"Si es culpable, que se hunda con su pecado; Cádiz y la Iglesia no merecen más sombras" El adiós del obispo malquerido, que sumió a Cádiz en el miedo y la rigidez
"Roma echa al obispo que rigió su diócesis con mano de hierro y corazón de piedra"
"Es la caída de un obispo-señor que deja a Cádiz echa unos zorros, con una diócesis resentida y dividida, con heridas que solo el tiempo podrá (quizá) empezar a curar"
"Su régimen rompió con la tradición luminosa y social de sus predecesores, esa saga de obispos como Añoveros, Dorado, Ceballos, que supieron ser luz y sal para la diócesis, trabajando desde el compromiso con los pobres y la justicia social, justamente lo que Cádiz realmente necesita"
"Su régimen rompió con la tradición luminosa y social de sus predecesores, esa saga de obispos como Añoveros, Dorado, Ceballos, que supieron ser luz y sal para la diócesis, trabajando desde el compromiso con los pobres y la justicia social, justamente lo que Cádiz realmente necesita"
Por fin se ha ido (mejor, le han ido) Rafael Zornoza, el obispo que convirtió la diócesis de Cádiz en un reino de miedo, autoritarismo y sospecha. Su mandato, marcado por el “ordeno y mando” y un trato despótico hacia clérigos y fieles, ha dejado una herida profunda en la tierra gaditana, que ahora busca sanar tras la caída del obispo-señor, malquerido y envuelto en sombra de abuso.
Roma echa (tarde y a regañadientes) al obispo que rigió su diócesis con mano de hierro y corazón de piedra. Porque la aceptación de su renuncia no va a significar para él (como suele pasar con la mayoría de los prelados eméritos) un retiro que llegue con honores. Es la caída de un obispo-señor que deja a Cádiz echa unos zorros, con una diócesis resentida y dividida, con heridas que solo el tiempo podrá (quizá) empezar a curar. Una caída que, de paso, salpica a sus amigos y siempre acérrimos defensores: CyL, el cardenal Rouco o el arzobispo emérito de Sevilla, monseñor Asenjo.
Zornoza, un obispo chapado a la antigua, un hombre del poder y del ordeno y mando, se convirtió a una diócesis que necesitaba cercanía y pastoral social en una especie de empresa personal. Gobernó desde la sospecha y la desconfianza, rodeándose de un puñado de amiguetes, muchos de ellos foráneos, porque dejó claro desde el principio que los curas “indígenas” (gaditanos) no eran de fiar. Casi como si Cádiz no perteneciera a la Iglesia, sino a su cortijo privado. Y esto, lógicamente, generó enemistad con fieles y clérigos, hasta el punto que su liderazgo se convirtió en una carga insoportable, una mala palabra que nadie quiere recordar sin una mueca de desencanto.
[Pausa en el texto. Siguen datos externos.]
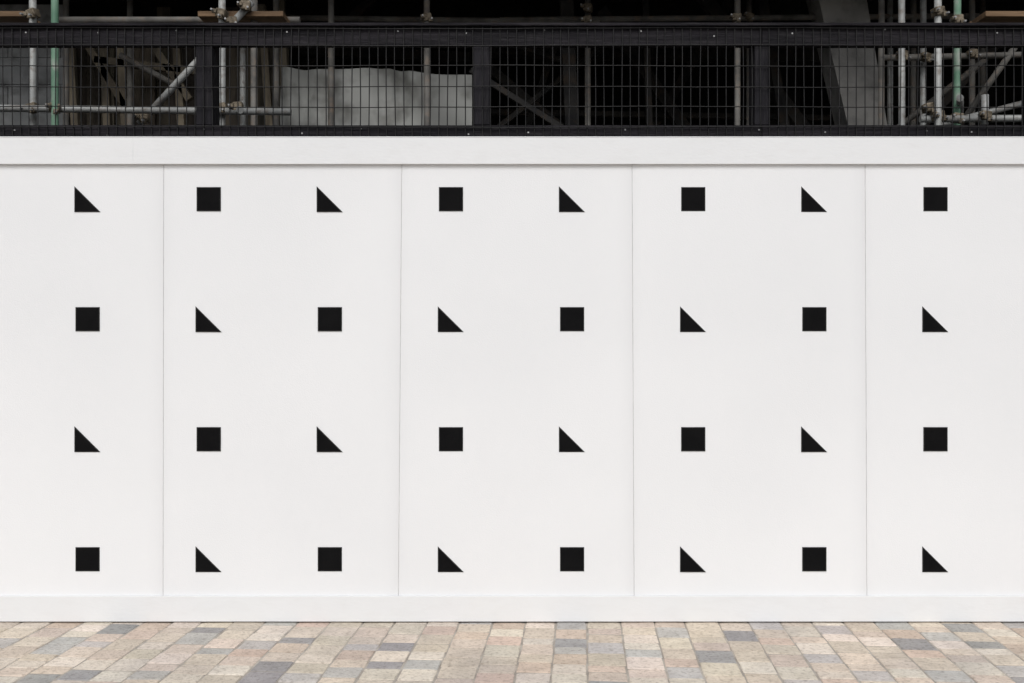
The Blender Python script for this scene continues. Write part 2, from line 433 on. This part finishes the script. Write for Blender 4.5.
for a in ((33,108,1.68),(55,108,1.62),(222,108,1.68),(238,107,1.66),(232,22,1.74),(246,6,1.76),(938,116,1.62),(928,108,1.66),(957,118,1.7),(222,14,1.68),
          (254,20,2.0),(588,20,3.0),(427,18,2.6),(588,8,3.0),(737,18,2.7),(749,17,3.2),(902,55,2.3),(925,57,2.6),(957,20,1.75),(985,116,1.66),(938,12,1.6),(33,14,1.75),(145,118,1.76),(972,54,2.6)):
    coup(*a)
cp.obj('couplers',S)
bd=MB('board')
for X0_,X1_ in ((wx(-380,1.95),wx(-10,1.95)),(wx(-8,1.95),wx(36,1.95)),(wx(200,1.95),wx(288,1.95)),(wx(975,1.95),wx(1300,1.95))):
    for k in range(2):
        ya=1.8+k*0.235; t=U(.8,1.3)
        bd.box((X0_+U(0,.03),ya,3.725+k*0.002),(X1_-U(0,.03),ya+0.225,3.763+k*0.002),0,(t,t*.97,t*.9),bev=0.004)
bd.obj('scaffold_boards',S)

# ---------------------------------------------------------------- light
w=bpy.data.worlds.new('World'); sc.world=w; w.use_nodes=True
nt=w.node_tree; bg=nt.nodes['Background']
sky=nt.nodes.new('ShaderNodeTexSky'); sky.sky_type='NISHITA'; sky.sun_disc=False
EL,AZ=math.radians(44),math.radians(184)
sky.sun_elevation=EL; sky.sun_rotation=AZ; sky.air_density=1.0; sky.dust_density=3.0; sky.ozone_density=1.5
hs=nt.nodes.new('ShaderNodeHueSaturation'); hs.inputs['Saturation'].default_value=0.3
nt.links.new(sky.outputs[0],hs.inputs['Color']); nt.links.new(hs.outputs[0],bg.inputs[0])
bg.inputs[1].default_value=0.112
sl=bpy.data.lights.new('sun','SUN'); sl.energy=1.4; sl.angle=math.radians(30); sl.color=(1,0.985,0.965)
so=bpy.data.objects.new('sun',sl); sc.collection.objects.link(so)
d=Vector((math.sin(AZ)*math.cos(EL),math.cos(AZ)*math.cos(EL),math.sin(EL)))
so.rotation_euler=(d).to_track_quat('Z','Y').to_euler()
so.location=d*20

cd=bpy.data.cameras.new('camera'); cam=bpy.data.objects.new('camera',cd); sc.collection.objects.link(cam)
cam.location=(0,-CAM_D,CAM_H); cam.rotation_euler=(math.radians(90),0,0)
cd.sensor_width=36; cd.lens=36; cd.clip_end=1000; cd.clip_start=0.05
sc.camera=cam
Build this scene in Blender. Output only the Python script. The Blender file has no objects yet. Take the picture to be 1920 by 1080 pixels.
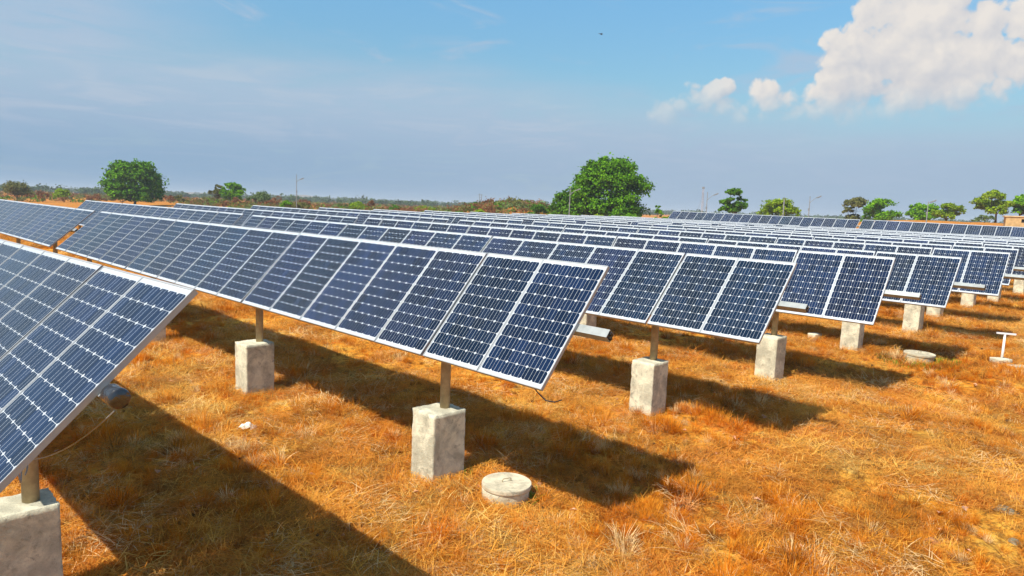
import bpy, math, random
import numpy as np
from mathutils import Matrix, Vector, noise as mnoise

R = math.radians
scene = bpy.context.scene
COL = scene.collection
rng = np.random.default_rng(7)

# ------------------------------------------------------------------ camera
CAM_H = 3.6765
cam = bpy.data.cameras.new('camera')
cam_ob = bpy.data.objects.new('camera', cam)
COL.objects.link(cam_ob)
cam.sensor_width = 36.0
cam.lens = 1280.84 / 1920 * 36
cam.clip_start, cam.clip_end = 0.1, 30000
mx = Matrix(((0.99931294, -0.03706264, 0.0, 0.0),
             (0.00434264, 0.11708970, -0.99311185, 0.0),
             (0.03680735, 0.99242953, 0.11717020, CAM_H),
             (0, 0, 0, 1)))
cam_ob.matrix_world = mx
scene.camera = cam_ob

# ------------------------------------------------------------------ sun + sky
SUN_AZ, SUN_EL = R(-132.55), R(53.0)
sun_dir = Vector((math.cos(SUN_EL) * math.sin(SUN_AZ), math.cos(SUN_EL) * math.cos(SUN_AZ), math.sin(SUN_EL)))
sl = bpy.data.lights.new('sun', 'SUN')
sl.energy = 4.9
sl.angle = R(0.53)
sl.color = (1.0, 0.95, 0.86)
sun_ob = bpy.data.objects.new('sun', sl)
COL.objects.link(sun_ob)
sun_ob.rotation_euler = sun_dir.to_track_quat('Z', 'Y').to_euler()
sun_ob.location = (-20, -20, 40)

scene.view_settings.view_transform = 'Standard'
scene.view_settings.look = 'None'
scene.view_settings.gamma = 1
scene.view_settings.use_curve_mapping = False
scene.view_settings.exposure = 0.4
scene.cycles.max_bounces = 7
scene.cycles.adaptive_threshold = 0.015
SKY_STRENGTH = 0.12
K = 1.0 / SKY_STRENGTH


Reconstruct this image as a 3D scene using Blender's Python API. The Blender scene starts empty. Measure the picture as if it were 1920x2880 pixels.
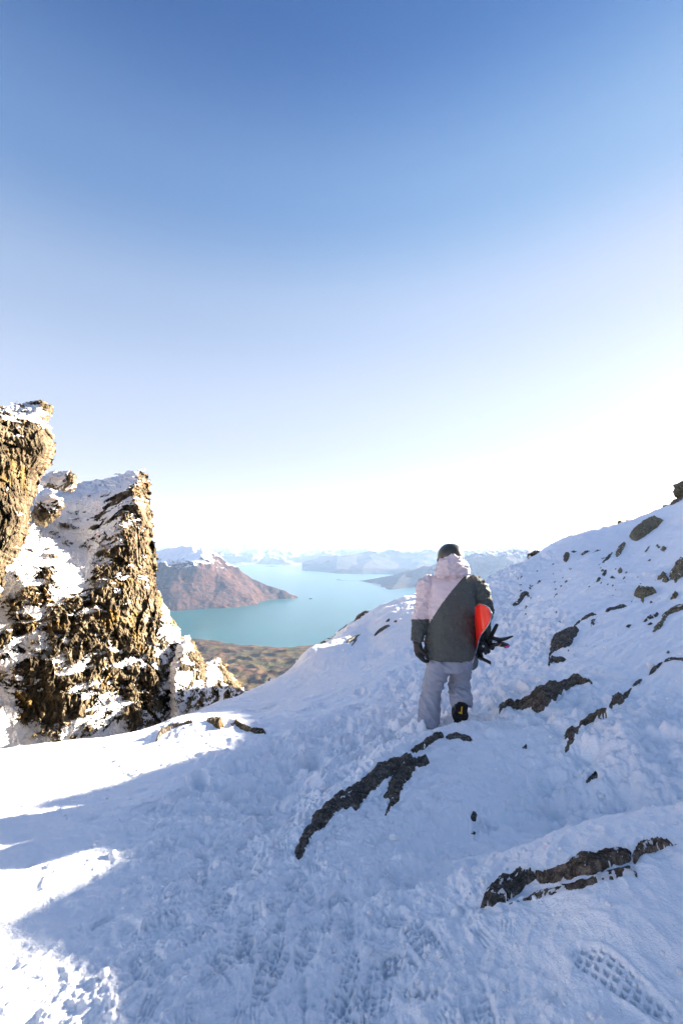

Su régimen rompió con la tradición luminosa y social de sus predecesores, esa saga de obispos como Añoveros, Dorado, Ceballos, que supieron ser luz y sal para la diócesis, trabajando desde el compromiso con los pobres y la justicia social, justamente lo que Cádiz realmente necesita. Su legado es el del miedo, la desconfianza y el enfrentamiento, un contrapunto para una Iglesia que busca renovarse y acercarse a las heridas del mundo, no mirar hacia otro lado.
Pero lo peor de todo estaría por llegar. Si se confirma que, además de esa gestión autoritaria, fue un abusador, entonces su caída no será solo administrativa sino moral y espiritual. Porque ese pecado contra el Espíritu Santo, la traición traumática y profunda que representa el abuso, especialmente a menores y bajo el manto de la fe, es el único que no se perdona. A Zornoza más le valdría, entonces, colgarse una piedra al cuello y lanzarse al mar, como dice el Evangelio, no solo por el daño causado, sino porque esa mancha arrastra y mancha para siempre la memoria de una Iglesia que intenta levantarse de sus ruinas.
Se va el obispo señor y malquerido, el verdadero tsunami de Cádiz, el símbolo máximo de una época oscura y alejada del Evangelio. Se va, y deja una diócesis que exige y merece una purificación profunda, una reforma de raíz, un renacer que solo será posible ignorando para siempre su sombra. Porque a veces, para que algo vivo crezca, primero hay que cortar de raíz lo que está podrido. Y con Zornoza, la herida era mucho más profunda que un simple desencuentro pastoral.
La marcha de Zornoza no es solo el final de un ciclo de poder y rigidez, sino una alerta para una Iglesia que debe abrir ventanas y limpiar sus rincones más oscuros. Y volver a la tolerancia cero de Francisco. Aunque los cometa un obispo. Y Cádiz merece un pastor, no un tirano; una Iglesia libre de miedo y de abuso.